TO DO: Find and copy lines holding "Blender".

....

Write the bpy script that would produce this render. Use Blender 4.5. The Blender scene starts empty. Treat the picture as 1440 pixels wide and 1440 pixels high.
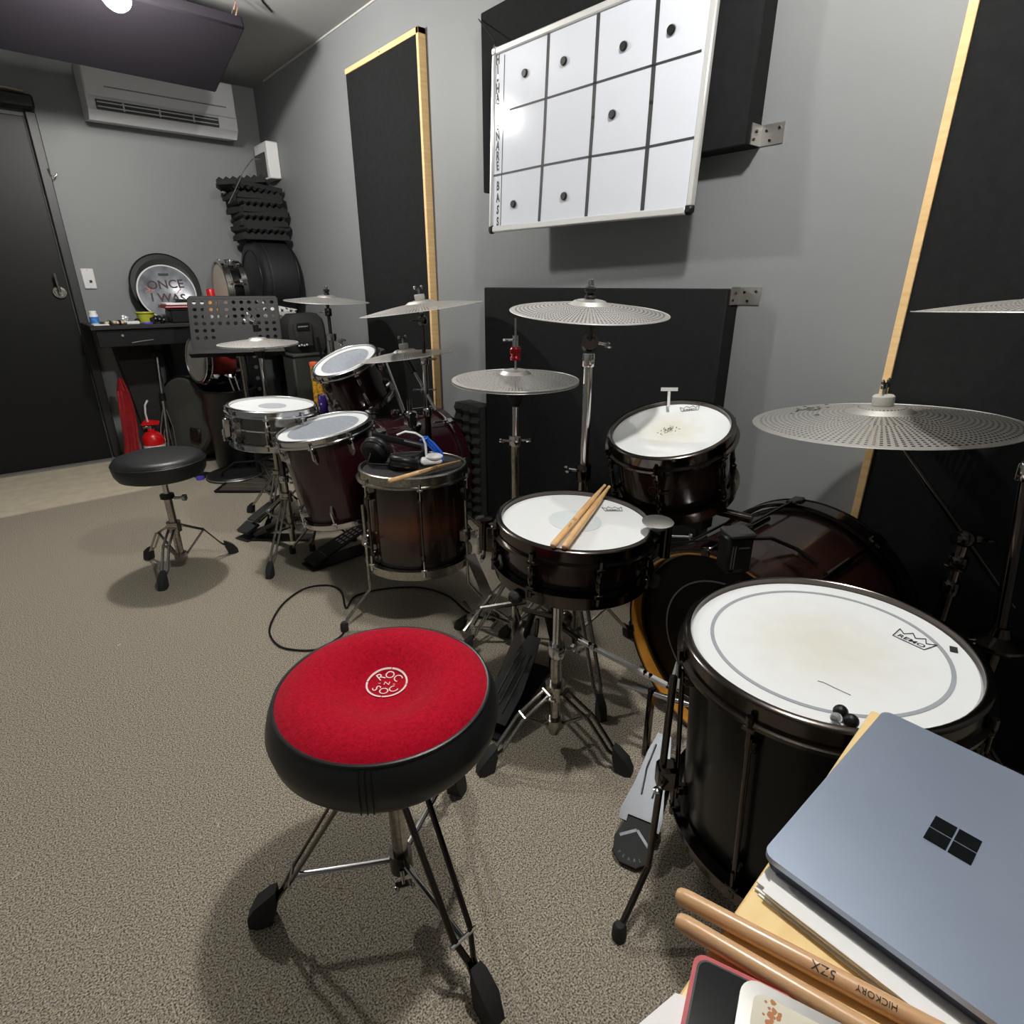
import bpy, bmesh, math, random
from mathutils import Matrix, Vector
import numpy as np
random.seed(7)
SC = bpy.context.scene
COL = SC.collection
V = Vector
PI = math.pi

# ---------------------------------------------------------------- camera, world, exposure
CAM_H, F_PX, YAW, PITCH = 1.14, 815.0, math.radians(40.2), math.atan(320 / 815.0)
FWD = V((math.sin(YAW) * math.cos(PITCH), math.cos(YAW) * math.cos(PITCH), -math.sin(PITCH)))
RGT = V((math.cos(YAW), -math.sin(YAW), 0))
UPV = RGT.cross(FWD)
EYE = V((0, 0, CAM_H))
cd = bpy.data.cameras.new('camera'); cam = bpy.data.objects.new('camera', cd); COL.objects.link(cam)
cd.sensor_width = 36; cd.lens = F_PX / 1440 * 36; cd.clip_start = 0.02; cd.clip_end = 60
m3 = Matrix((RGT, UPV, -FWD)).transposed()
cam.matrix_world = Matrix.Translation(EYE) @ m3.to_4x4()
SC.camera = cam
w = bpy.data.worlds.new('world'); SC.world = w; w.use_nodes = True
w.node_tree.nodes['Background'].inputs[0].default_value = (0.5, 0.5, 0.52, 1)
w.node_tree.nodes['Background'].inputs[1].default_value = 0.02
SC.view_settings.view_transform = 'Standard'
SC.view_settings.look = 'None'
SC.view_settings.gamma = 1
SC.view_settings.use_curve_mapping = False
SC.view_settings.exposure = 0.0
SC.cycles.use_denoising = True
SC.cycles.max_bounces = 8
LAMP = 850.0            # radiance of the bare LED bulbs that light the room
BULB_R = 0.05
BULBS = [(0.80, 0.50, 2.31), (0.618, 3.0, 2.135)]

def at(u, v, x=None, y=None, z=None, d=None):
    """the place in the room that the ray through a point of the photograph meets on a plane of the room"""
    r = RGT * (u - 720) + UPV * (720 - v) + FWD * F_PX
    if x is not None: t = (x - EYE.x) / r.x
    elif y is not None: t = (y - EYE.y) / r.y
    elif z is not None: t = (z - EYE.z) / r.z
    else: t = d / F_PX
    return EYE + r * t
def atp(u, v, p, n):
    r = RGT * (u - 720) + UPV * (720 - v) + FWD * F_PX
    return EYE + r * ((V(p) - EYE).dot(V(n)) / r.dot(V(n)))

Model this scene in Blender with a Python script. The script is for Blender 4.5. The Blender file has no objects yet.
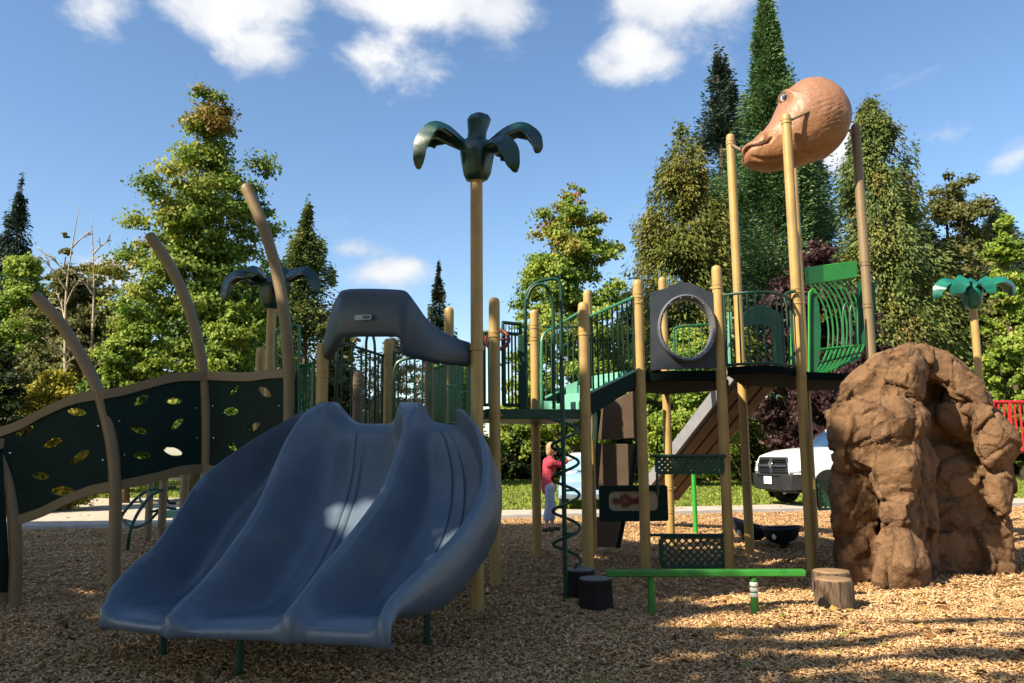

....

ANSWER BELOW:
Write the bpy script that would produce this render. Use Blender 4.5. The Blender scene starts empty. Treat the picture as 1440 pixels wide and 1440 pixels high.
Model this scene in Blender with a Python script. The script is for Blender 4.5. The Blender file has no objects yet.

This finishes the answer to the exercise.